September 13, 2005
Corel Centre, Ottawa - September 12, 2005
Backstreet Boys sizzle
By -- Ottawa Sun

OTTAWA -- The Backstreet Boys went away for a while but now they're back, older, wiser, even a little beaten up and vulnerable.

And all the more loveable as far as the 8,000 glowstick waving teenaged girls were concerned at last night's Corel Centre show.

For the first time in five years, the Backstreet Boys have a new album, ironically titled Never Gone. Their first since 2000's Black and Blue, Never Gone proves that, love 'em or hate 'em, the Boys have transcended the genre they helped to create in the first place.

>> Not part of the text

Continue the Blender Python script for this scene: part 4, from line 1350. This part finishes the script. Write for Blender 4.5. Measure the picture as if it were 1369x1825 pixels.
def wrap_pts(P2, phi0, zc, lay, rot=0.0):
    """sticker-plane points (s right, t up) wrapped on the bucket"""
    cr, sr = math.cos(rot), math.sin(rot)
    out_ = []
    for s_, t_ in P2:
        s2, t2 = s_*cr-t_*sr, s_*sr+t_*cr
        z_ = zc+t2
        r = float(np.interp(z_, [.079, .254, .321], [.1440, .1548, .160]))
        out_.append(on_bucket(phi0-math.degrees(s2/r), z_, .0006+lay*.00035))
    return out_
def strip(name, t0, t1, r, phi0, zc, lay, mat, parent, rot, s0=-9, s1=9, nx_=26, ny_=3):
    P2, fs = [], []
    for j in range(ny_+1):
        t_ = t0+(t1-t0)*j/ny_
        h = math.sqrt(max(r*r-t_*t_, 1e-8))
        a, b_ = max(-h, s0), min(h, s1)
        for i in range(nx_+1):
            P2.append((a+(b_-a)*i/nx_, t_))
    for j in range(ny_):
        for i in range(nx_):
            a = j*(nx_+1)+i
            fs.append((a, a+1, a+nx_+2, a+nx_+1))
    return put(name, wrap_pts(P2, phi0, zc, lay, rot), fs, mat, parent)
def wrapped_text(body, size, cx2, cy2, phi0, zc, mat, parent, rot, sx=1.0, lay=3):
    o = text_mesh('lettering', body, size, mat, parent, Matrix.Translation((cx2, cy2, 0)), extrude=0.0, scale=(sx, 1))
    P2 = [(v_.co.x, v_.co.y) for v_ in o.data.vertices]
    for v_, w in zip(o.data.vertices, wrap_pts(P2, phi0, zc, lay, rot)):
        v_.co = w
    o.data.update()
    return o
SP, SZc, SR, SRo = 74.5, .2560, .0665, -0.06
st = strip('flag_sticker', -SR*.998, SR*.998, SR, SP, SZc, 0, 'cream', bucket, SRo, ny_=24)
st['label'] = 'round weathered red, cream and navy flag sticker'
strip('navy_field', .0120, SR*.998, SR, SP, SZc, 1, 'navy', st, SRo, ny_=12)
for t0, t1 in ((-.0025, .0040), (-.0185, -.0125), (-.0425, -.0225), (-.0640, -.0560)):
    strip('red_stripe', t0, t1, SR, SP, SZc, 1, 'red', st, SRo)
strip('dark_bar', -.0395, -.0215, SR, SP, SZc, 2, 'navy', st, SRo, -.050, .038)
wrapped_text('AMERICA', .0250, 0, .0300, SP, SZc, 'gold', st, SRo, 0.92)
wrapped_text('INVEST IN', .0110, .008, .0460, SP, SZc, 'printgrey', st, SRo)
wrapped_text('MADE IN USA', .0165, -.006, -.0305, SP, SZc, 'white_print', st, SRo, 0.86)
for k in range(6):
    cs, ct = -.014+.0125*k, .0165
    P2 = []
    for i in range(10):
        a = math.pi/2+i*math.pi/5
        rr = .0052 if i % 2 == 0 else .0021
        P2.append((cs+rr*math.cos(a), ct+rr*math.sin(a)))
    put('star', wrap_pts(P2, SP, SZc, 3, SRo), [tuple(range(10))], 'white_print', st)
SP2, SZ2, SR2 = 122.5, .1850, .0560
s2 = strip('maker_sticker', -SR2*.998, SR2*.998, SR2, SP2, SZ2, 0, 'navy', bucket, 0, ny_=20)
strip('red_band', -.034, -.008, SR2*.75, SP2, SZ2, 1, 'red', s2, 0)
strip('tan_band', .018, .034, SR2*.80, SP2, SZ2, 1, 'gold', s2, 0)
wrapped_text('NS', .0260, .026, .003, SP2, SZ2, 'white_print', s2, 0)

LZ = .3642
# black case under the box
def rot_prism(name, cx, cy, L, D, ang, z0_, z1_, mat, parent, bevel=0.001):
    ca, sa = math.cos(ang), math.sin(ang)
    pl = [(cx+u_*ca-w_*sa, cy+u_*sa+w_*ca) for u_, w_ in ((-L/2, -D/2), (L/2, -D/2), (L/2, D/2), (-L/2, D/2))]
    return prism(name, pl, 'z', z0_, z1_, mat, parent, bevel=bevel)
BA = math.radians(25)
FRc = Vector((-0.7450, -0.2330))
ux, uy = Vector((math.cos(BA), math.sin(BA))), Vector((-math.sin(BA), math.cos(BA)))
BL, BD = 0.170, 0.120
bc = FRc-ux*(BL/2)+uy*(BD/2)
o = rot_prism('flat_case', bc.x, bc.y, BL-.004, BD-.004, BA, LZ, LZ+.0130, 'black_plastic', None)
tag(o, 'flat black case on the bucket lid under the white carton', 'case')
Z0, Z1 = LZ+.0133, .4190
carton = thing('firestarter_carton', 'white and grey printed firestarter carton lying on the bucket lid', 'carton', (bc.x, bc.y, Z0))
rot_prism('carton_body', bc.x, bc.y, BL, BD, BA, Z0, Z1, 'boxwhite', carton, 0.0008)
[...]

Obviously, I'm not going to argue about whether bubblegum boy bands in general, and BSB in particular, is the best, or worst thing to happen to American pop music, at least since Mitsou or the CB radio song craze of the mid-1970s. For the more than 8,000 fans, the question is not why BSB, but why not? Between 1996 and 2000, the year of their last release Black and Blue, BSB sold an astounding 73 million records because of hits such as Everybody, I Want It That Way and Quit Playing Games with My Heart.

BALLADS APLENTY

Now, they'll sell another 73 million copies of the new disc, stoked and steeped with 12 heart-wrenching love ballads that sound as if a lovelorn 15-year old wrote the lyrics. But if that's the worst thing about the Backstreet Boys, spare me your sympathy.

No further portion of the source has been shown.